Both the male and female of the great skua defend the nest—and especially the young—in this manner, but the swoopings of one of them, probably of the female, are generally fiercer than those of the other. In my limited experience this dual attack was almost invariable, but in one instance the nest was guarded by one bird alone. This bird, as though to make up for the deficiency, was even more than usually fierce, making long rushing swoops from a great height and distance, which would, I believe, have been effective each time had I not bobbed. The other bird circled at a still greater height, and never once joined in the attack. The height, I may say, from which the birds swoop is not, as a rule, very considerable. The above does not apply equally to the Arctic skua—at least in my own experience—for though often the two birds would attack, yet in the greater number of cases only one of them did so. Now the Arctic skua, as I have mentioned elsewhere, is one of those birds which employs strategy (begging here the question for the sake of brevity) as well as force to defend its young, and it occurred to me that here might be a case of co-operation, the male bird most probably attacking, and the female employing the ruse. I satisfied myself, however, that the same bird sometimes does both one and the other. How often this is so, and whether there is a tendency on the part of either sex to resort by preference to one or the other method, it might be difficult to find out. Yet I cannot help thinking that this is the case, and that a process of differentiation is in course of taking place. The facts are—or appeared to me to be—these. In the case of the great skua, both sexes—almost, but not quite, always—attack, and there is no ruse. In that of the Arctic skua both sexes sometimes attack, but far more frequently (that, at least, was my own experience) one alone does so, and here a ruse is employed. In the former case we just see occasionally, as an exception, the raw material (the non-attacking of the one bird) that might conceivably be utilised by nature for the elaboration of another form of defence. In the latter we may see this other form being elaborated.

Questions of this nature might be settled in the future on facts observed now, as easily as a reference to an iron ring where boats were once moored settles the question as to whether the coast has risen or the sea encroached. The coast and the sea, however, remain. Birds, slaughtered by millions each year, must cease almost as a class before any great period has gone by. Of what use then the ring, the record when what it speaks of is no more?

Another interesting point in the Arctic skua (which it shares with at least one other species of the genus) is its dimorphism—or rather, to describe it more properly, its polymorphism.

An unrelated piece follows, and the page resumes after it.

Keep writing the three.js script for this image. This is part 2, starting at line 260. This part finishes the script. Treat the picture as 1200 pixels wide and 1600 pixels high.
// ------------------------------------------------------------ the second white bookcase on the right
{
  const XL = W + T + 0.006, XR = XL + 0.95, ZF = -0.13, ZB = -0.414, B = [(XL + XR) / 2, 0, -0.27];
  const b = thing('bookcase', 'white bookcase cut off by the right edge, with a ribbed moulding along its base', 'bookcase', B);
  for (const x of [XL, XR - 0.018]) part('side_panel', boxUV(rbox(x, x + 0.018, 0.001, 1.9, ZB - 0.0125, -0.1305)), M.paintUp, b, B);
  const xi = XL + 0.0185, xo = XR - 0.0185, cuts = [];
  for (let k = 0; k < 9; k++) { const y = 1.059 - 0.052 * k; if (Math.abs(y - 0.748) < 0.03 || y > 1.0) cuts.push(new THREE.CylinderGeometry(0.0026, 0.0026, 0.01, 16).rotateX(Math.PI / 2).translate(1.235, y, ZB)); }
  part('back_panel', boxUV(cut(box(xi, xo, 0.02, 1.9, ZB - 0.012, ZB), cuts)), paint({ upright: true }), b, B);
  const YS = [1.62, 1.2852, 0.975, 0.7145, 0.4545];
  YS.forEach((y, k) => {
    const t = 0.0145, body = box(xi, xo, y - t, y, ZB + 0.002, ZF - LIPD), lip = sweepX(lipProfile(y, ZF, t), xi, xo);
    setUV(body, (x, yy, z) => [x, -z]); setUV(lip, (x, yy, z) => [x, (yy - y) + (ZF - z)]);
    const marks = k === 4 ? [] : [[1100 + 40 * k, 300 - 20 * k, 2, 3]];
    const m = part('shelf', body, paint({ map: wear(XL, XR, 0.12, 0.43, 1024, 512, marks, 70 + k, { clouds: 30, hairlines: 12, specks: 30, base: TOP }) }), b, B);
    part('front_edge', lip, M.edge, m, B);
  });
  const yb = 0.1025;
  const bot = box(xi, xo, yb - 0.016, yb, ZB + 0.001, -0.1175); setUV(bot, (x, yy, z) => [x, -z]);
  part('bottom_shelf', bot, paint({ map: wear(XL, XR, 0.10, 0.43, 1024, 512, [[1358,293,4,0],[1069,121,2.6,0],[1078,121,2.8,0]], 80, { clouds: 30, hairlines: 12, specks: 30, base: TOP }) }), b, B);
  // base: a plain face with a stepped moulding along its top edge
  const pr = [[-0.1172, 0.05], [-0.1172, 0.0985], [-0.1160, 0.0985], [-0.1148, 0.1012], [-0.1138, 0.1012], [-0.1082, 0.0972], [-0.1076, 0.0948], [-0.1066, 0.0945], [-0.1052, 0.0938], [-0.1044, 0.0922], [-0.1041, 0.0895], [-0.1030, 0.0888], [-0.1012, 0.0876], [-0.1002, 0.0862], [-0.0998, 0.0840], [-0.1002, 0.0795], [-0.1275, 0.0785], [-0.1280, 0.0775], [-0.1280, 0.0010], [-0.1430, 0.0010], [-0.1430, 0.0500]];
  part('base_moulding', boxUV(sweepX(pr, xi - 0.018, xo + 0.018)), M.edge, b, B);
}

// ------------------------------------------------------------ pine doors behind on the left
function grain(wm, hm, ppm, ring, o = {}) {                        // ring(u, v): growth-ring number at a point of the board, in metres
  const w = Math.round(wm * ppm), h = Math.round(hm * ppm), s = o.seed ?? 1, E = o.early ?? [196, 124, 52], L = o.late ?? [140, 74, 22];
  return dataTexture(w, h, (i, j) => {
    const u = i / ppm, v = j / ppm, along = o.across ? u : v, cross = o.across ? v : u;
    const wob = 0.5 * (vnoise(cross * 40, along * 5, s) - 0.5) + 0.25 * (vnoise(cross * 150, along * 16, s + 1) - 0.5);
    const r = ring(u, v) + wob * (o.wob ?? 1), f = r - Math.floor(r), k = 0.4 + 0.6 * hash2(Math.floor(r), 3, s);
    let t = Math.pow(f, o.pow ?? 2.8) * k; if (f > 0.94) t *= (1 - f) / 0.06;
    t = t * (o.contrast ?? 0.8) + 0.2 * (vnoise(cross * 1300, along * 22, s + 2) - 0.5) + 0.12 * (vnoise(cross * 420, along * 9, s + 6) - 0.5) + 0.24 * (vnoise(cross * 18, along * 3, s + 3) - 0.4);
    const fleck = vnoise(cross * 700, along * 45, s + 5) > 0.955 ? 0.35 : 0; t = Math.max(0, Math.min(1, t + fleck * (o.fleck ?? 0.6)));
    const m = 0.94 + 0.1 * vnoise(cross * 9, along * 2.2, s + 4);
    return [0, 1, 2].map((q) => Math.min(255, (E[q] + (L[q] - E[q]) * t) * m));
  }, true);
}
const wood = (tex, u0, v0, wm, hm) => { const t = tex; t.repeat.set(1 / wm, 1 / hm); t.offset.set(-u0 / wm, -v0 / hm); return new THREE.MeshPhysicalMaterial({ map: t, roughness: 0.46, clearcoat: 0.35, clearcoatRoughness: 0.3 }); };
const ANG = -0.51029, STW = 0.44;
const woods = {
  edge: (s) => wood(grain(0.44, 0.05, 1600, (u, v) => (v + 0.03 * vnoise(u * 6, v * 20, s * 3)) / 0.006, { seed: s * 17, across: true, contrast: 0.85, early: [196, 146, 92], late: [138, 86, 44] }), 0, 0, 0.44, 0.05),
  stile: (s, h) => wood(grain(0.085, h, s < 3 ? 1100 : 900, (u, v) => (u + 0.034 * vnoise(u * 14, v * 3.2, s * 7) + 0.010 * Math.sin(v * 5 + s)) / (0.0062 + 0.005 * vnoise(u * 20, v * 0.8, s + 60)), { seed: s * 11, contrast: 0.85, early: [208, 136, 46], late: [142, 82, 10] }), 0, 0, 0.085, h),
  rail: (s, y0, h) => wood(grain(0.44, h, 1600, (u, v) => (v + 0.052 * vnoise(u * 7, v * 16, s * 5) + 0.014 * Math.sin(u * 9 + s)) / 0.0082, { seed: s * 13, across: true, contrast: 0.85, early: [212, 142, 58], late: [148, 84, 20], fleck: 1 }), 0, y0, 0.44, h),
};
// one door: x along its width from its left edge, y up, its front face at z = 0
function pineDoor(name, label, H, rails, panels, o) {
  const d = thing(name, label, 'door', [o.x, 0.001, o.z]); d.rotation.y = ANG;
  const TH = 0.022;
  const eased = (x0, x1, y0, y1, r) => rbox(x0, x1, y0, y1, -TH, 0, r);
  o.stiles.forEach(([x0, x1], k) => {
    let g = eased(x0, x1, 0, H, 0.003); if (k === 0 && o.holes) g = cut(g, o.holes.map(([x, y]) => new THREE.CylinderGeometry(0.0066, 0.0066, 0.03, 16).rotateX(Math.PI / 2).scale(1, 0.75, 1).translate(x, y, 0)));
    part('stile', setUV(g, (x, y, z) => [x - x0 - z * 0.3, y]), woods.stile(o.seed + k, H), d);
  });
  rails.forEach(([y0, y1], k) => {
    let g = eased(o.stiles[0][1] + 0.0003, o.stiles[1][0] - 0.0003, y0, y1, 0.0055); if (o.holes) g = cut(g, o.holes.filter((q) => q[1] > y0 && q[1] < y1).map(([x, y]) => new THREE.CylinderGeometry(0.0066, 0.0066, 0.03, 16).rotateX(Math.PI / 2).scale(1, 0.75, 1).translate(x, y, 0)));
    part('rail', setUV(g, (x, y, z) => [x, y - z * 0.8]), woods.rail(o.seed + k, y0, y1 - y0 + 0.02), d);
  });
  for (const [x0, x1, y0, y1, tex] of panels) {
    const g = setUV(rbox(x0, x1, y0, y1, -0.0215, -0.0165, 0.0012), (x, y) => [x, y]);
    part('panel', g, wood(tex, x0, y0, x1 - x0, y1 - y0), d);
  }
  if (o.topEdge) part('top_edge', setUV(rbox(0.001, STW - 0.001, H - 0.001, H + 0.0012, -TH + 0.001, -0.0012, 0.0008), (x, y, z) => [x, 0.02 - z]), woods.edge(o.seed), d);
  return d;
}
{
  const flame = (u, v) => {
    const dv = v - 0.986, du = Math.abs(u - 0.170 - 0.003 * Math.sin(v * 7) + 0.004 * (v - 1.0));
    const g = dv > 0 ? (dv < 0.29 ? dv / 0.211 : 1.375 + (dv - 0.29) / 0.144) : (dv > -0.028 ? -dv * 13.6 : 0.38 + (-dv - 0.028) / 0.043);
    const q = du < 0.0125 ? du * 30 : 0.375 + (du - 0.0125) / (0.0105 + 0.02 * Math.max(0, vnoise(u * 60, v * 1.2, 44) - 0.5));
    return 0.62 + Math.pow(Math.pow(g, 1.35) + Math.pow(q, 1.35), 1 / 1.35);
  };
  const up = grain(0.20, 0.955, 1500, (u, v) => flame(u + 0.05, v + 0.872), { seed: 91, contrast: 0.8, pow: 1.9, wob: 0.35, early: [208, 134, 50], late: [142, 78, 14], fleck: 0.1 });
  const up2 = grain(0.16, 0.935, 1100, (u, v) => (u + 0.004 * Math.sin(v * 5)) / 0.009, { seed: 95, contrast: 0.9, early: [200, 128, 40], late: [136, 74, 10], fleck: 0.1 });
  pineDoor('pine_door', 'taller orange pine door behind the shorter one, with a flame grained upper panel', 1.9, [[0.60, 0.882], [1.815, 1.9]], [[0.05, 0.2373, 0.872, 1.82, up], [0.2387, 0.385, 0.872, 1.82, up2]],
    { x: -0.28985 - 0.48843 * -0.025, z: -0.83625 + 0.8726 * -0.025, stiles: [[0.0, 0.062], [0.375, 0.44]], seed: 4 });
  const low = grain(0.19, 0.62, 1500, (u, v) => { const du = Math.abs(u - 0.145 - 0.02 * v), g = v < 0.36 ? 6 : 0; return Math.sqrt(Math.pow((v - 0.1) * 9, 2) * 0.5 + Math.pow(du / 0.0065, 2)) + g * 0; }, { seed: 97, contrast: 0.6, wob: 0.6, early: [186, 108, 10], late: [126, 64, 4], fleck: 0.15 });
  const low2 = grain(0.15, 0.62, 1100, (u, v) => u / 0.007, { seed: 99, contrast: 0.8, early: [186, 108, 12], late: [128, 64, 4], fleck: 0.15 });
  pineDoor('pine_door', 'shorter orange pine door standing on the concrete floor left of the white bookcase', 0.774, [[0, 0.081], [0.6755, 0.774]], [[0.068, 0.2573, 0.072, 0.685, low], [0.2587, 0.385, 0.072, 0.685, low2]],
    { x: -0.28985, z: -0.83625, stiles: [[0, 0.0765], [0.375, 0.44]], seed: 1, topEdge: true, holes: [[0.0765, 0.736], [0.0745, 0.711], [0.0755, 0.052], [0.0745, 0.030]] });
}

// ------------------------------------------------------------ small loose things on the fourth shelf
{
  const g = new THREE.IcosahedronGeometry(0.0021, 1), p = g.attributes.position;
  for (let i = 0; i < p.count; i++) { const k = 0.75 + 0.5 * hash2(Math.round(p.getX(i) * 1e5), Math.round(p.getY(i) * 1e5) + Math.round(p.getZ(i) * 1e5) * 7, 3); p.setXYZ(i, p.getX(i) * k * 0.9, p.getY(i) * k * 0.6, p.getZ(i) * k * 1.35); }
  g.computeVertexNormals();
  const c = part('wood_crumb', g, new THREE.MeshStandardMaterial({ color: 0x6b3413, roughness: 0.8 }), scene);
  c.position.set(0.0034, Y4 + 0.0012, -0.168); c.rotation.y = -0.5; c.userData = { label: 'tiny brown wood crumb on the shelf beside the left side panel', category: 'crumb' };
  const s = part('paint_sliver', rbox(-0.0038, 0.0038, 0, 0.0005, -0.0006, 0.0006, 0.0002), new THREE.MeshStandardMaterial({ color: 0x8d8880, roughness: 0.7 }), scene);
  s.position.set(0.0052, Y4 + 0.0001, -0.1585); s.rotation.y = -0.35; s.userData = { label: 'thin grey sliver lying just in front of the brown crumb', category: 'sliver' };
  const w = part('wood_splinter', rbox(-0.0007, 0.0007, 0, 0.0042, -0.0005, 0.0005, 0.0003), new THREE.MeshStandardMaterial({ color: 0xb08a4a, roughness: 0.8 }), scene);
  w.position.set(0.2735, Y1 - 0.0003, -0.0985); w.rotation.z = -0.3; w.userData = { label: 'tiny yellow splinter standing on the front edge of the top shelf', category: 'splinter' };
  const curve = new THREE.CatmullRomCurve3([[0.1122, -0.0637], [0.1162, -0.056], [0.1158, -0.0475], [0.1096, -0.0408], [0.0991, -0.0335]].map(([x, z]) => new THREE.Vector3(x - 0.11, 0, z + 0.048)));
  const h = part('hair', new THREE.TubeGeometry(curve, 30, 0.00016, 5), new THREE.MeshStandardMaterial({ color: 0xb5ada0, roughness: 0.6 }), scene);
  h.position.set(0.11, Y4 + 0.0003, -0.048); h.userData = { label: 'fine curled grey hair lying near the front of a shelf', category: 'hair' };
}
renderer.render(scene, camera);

To me it seems to offer a case of a species in course of variation from one form into another. In the two extreme forms the plumage is, respectively, either entirely sombre both above and below, or the whole throat, breast and under surface, with a ring round the neck, and more or less of the sides of the head, is of a fine cream colour. Between these extremes there are various gradations, the cream being sometimes on the breast only, whilst the throat is of a lighter or deeper grey, more or less mottled with the still darker shade, or the lighter colour is hardly or not at all discernible on these parts, whilst lower down it becomes less and less salient till it is merely a not so dusky duskiness. The cream-coloured birds, though numerous, are in the minority, and both this and their being much handsomer suggests that the process of change is in this direction, whilst the intermediate tintings may represent the steps in this process. To what form of selection (if to any) are we to attribute the change? As the cream colouring makes the bird more conspicuous, natural selection (as distinct from sexual) seems excluded, unless it could be shown that the change of colour is correlated with some still greater advantage, and this is neither apparent nor likely. There remains sexual selection, which to my mind is strongly suggested. The modified colouring is, it is true, shared by the two sexes, but this is quite compatible with the theory, which supposes the tintings of the male kingfisher and numerous other brilliant birds to have been thus acquired and transmitted in each stage of progress to the female. It would, therefore, be interesting, though, no doubt, difficult, to determine by observation whether the creamy-coloured male birds were on an average more attractive to the females than the other kind, and also whether the more handsome form was increasing. In regard to the last point, this was the opinion of a man guiltless of theories, but with a large amount of experience of the birds.

Of these two species of skua, the great and the lesser or Arctic one, the latter appears to me to be the boldest and most aggressive. It will chase not only gulls, but occasionally the great skua also, this last, as it would seem, for sport or pleasure rather than for any particular object. In the same way they often chase each other. A too near approach to the nest may, perhaps, be the reason in either case, but having watched them attentively I do not think that the pursuing bird is often under any real apprehension. Gulls are persecuted by them in the manner I have described, and sometimes, I think, also in mere wantonness. The larger ones seem never to resist, but the kittiwake will sometimes go down upon the water, turn to bay, and drive the robber off. Gulls seem to fear the great skua less than the Arctic one, and will sometimes mob and molest it. A single pair that had nested on the outskirts of a gullery were a good deal subject to this annoyance. One and then another gull would pursue them when they flew near, and sometimes even swoop at them from side to side as they stood upon the heather. But I never saw them annoy the Arctic skuas in this manner. The latter, however, were much more numerous.